Nous partons donc à la recherche de l'église Unitarienne (la confession de Mitchel). Trouvée!, mais pas de cimetière autour. En rodant dans les parages, nous nous retrouvons devant la salle du National Foresters Club, un club de tendance indépendantiste qui a pratiquement disparu dans le Sud de l’ile mais reste présent en Irlande du Nord, toujours britannique. Si quelqu'un a une chance de savoir où trouver la tombe d'un des héros de l'indépendantisme, c'est bien eux. Et c'est le cas, mais on nous explique que le cimetière, situé derrière un couvent dans la partie basse de High Street, est inaccessible.


Phots prises par ©Eric Jones, il y en a d'autres par-ici : https://www.geograph.ie/photo/5067653


Le Convent of Poor Clares est assez facile à trouver. Il y a même sur une des portes un panneau qui indique la présence d'un cimetière, et par la serrure on aperçoit une tombe qui n'a pas l'air très ancienne, donc des familles doivent bien pouvoir y accéder. Mais pas d’accès, ni d'horaires d'ouverture. Je ne veux pas lâcher l'affaire (et Cédric non plus ; il m'a suivie jusque-là, c'est pas pour rien!). Et j'ai même trouvé sur un groupe Facebook une photo partagée récemment: il doit y avoir une entrée quelque part. Alors nous quittons High Street et passons par Abbey Way à la recherche d'une allée parallèle, faisons le tour du Lidl à coté pour trouver un trou dans le mur...

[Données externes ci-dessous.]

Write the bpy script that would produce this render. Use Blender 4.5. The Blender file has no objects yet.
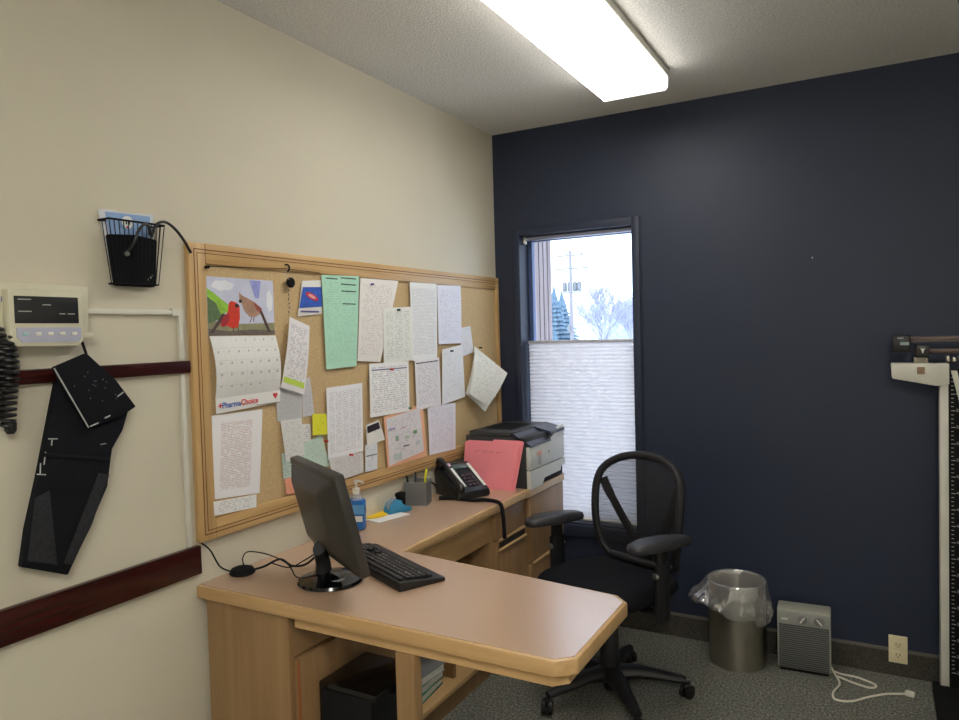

Rien. Alors nous finissons par nous glisser derrière un portail rouillé et mal fermé, pour nous retrouver dans une jungle d'herbes hautes et de plantes à feuilles géantes (là je commence à me sentir un peu comme Alice, et le Pays des Merveilles est glauque), puis dans une cour d'école abandonnée. On traverse la cour, et il y a un trou dans la palissade, par lequel on peut passer accroupi.e. De l'autre coté, on arrive dans une espèce de prairie, juste derrière le cimetière. Un type dort dans sa voiture, et 8 mois après je ne comprends toujours pas comment il a pu arriver là. C'est le moment le plus frustrant de toute cette journée : le cimetière est là, on aperçoit même quelques tombes de l'autre coté du mur et des hautes grilles. Mais les deux portes métalliques, une petite et une grande qui est sans doute l'entrée "officielle", sont bien verrouillées et cadenassées, et notre défiance des interdictions a ses limites (et puis je suis en jupe). Une dernière tentative, tout de même: en remontant High Street, on remarque un chemin qui mène à un petit centre culturel. On est vraiment juste à coté du cimetière, mais toujours pas d’accès.


Nous avons fini par laisser tomber : il y avait aussi la tombe de John Martin à trouver, et avant la nuit. J'étais très inquiète car j'avais eu un peu de mal à trouver des informations précises, donc je pensais au départ qu'elle serait plus compliquée à trouver que celle de Mitchel. Sa propriété s'appelait Donaghmore/Donoughmore, mais le Donaghmore que j'avais trouvé était situé trop loin de Newry pour que la procession funéraire ait pu s'y rendre à pied, et quand je cherchais avec l'orthographe Donoughmore je les trouvais dans d'autres Comtés. Mais j'avais lu une biographie qui précisait que le cimetière de Donaghmore se trouvait près de Loughorne, et j'avais repéré une Loughorne Road à quelques kms de Newry. Et nous l'avons trouvé! Tout près de l'autoroute en direction de Belfast. On a l'impression d’être au milieu de nulle part (mais on entend la route), et à un croisement, sur une petite colline, il y a une église entourée d'un petit cimetière, et une maison toute seule à coté.


La tombe de John Martin, la seule photo qui me reste de cette journée incroyable. Voici ce qu'on peut y lire:


John Martin

Né le 8 septembre 1812

Mort le 29 mars 1875

 

Il vécut pour son pays, souffrit pour sa cause, dut fuir pour l'avoir défendu, et mourut aimé et regretté par tous les Irlandais au cœur sincère.